Next door to us is our landlord and his wife. They’re a young couple with no children, but a whole lot of family. In fact, his family pretty much owns all the property in this town. Brandy is an interior designer with the family business. Their family, a local restaurateur, and a couple of other businessmen make up what I call the Stillwater Mafia.

The house at the end of the cul-de-sac is still empty.

I really enjoy this little community. One night not too long ago, Nettl and I heard some people talking and laughing below our bedroom window. When we looked out to see what was going on, we saw that it was Bryce, Terry, Melissa and Sherif… and a washing machine. (There are two other houses in the neighborhood, but they’re not in the cul-de-sac.) We opened our bay window and Nettl called out, “Hey, if you have beer in that washing machine, we’d like some.” Then we all BSed for a while.

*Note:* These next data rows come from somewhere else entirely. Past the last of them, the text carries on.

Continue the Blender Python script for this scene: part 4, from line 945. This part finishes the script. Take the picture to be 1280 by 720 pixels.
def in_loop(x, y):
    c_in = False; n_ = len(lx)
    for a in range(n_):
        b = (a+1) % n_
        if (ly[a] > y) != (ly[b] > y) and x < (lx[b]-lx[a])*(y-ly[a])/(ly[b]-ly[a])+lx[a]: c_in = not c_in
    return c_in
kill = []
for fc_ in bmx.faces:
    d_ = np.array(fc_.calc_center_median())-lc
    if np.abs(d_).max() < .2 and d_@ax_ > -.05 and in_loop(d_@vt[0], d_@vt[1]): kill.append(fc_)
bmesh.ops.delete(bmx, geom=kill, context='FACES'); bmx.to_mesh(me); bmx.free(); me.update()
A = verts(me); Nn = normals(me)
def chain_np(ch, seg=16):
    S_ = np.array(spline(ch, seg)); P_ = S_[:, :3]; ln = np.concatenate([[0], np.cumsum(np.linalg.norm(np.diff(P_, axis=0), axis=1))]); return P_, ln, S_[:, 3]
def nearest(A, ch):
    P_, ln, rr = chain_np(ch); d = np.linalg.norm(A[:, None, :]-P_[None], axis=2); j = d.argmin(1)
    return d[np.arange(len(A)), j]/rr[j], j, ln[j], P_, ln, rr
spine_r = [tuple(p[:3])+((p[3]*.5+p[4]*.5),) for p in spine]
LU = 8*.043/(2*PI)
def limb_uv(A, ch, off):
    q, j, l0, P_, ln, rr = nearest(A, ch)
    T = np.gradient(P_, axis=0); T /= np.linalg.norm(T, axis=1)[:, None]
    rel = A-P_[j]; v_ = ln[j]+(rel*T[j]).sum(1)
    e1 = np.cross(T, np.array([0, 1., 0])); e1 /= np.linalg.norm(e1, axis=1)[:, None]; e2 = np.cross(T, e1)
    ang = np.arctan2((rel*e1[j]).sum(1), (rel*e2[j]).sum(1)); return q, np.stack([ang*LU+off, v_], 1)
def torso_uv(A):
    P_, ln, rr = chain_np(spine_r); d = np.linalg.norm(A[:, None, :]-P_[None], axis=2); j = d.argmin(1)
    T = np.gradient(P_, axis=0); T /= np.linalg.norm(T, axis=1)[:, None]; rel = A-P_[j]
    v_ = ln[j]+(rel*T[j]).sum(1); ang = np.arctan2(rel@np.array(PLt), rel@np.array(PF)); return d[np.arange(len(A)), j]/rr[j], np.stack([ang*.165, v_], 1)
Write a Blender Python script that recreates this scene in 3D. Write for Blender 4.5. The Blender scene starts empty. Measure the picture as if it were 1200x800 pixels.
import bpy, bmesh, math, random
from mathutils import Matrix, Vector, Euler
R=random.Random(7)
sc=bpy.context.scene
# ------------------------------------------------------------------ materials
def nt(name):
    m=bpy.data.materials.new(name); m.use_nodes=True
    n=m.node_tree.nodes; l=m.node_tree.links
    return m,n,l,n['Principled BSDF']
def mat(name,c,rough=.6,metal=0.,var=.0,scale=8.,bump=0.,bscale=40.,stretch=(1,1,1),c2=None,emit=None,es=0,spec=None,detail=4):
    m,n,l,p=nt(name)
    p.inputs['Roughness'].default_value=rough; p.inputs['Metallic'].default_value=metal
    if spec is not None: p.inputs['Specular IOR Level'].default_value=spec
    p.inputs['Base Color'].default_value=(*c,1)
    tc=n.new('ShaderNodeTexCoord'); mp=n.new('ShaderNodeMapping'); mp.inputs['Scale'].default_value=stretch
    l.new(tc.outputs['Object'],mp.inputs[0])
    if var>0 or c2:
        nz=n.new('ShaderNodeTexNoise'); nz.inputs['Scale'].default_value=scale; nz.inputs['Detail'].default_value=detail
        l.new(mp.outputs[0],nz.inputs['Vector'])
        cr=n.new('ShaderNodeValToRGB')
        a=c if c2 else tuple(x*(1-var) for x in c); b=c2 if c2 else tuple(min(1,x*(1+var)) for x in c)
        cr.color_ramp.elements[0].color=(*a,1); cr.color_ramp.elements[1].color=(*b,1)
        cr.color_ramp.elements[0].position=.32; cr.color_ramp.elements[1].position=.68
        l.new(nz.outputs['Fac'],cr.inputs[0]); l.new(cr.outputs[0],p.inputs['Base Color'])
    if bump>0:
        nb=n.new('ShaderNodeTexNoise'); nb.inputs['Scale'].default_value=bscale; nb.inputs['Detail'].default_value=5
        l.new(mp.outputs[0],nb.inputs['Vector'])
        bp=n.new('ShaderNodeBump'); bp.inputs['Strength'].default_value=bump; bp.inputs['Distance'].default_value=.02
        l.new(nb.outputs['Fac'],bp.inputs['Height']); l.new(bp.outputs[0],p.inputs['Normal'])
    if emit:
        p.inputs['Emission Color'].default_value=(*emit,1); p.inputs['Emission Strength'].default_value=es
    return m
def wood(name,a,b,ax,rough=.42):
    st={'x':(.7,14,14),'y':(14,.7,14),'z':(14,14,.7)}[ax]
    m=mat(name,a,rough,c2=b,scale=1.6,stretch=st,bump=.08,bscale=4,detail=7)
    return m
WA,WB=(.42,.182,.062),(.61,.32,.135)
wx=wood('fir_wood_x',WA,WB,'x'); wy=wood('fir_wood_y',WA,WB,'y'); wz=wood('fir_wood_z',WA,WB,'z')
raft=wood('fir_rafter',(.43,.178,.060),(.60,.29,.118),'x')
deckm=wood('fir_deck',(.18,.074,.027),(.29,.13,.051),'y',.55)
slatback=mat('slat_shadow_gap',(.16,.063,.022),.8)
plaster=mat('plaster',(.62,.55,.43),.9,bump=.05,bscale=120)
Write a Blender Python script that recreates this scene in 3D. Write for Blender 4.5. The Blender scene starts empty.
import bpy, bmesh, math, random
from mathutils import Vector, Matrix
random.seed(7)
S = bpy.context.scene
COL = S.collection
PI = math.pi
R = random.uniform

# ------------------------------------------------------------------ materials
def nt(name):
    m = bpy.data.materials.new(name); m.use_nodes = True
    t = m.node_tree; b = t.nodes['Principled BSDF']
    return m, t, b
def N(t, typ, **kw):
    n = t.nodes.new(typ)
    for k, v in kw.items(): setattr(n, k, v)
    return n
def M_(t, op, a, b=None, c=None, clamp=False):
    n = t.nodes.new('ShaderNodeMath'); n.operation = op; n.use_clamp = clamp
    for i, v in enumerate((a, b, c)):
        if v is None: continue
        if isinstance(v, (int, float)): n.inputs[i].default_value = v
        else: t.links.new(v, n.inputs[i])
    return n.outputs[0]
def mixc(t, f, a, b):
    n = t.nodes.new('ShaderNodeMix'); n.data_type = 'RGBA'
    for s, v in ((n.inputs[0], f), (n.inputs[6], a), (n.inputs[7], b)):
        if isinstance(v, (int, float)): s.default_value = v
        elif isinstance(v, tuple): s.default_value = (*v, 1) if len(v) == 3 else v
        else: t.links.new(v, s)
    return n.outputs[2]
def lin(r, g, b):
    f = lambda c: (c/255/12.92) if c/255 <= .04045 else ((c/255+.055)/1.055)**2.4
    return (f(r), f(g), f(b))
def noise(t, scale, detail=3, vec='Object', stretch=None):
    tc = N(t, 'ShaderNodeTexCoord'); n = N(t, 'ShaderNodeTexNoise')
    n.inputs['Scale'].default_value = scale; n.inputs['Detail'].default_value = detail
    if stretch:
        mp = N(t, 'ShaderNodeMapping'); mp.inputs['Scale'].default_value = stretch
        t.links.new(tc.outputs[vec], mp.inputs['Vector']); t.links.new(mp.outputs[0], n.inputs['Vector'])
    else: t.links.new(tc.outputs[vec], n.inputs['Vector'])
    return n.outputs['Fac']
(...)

It was really cool. I’ve always dreamed of living like this.

Back to my routine… the worst part, depending on how one looks at it, is that I’m rarely up later than 1:00 am anymore. Does this mean I’ll have to abdicate my crown as the Incurable Insomniac? I have to admit I’m beginning to feel better. And I’m taking off weight. There’s one pair of Levis I can’t even wear anymore. Blast healthy living! I used to be the champion of the artistic erratic lifestyle; what’s wrong with me? And the first person who uses the M word will have to pay.

Well, enough of that. Time to head down to the kitchen for a bottle of water.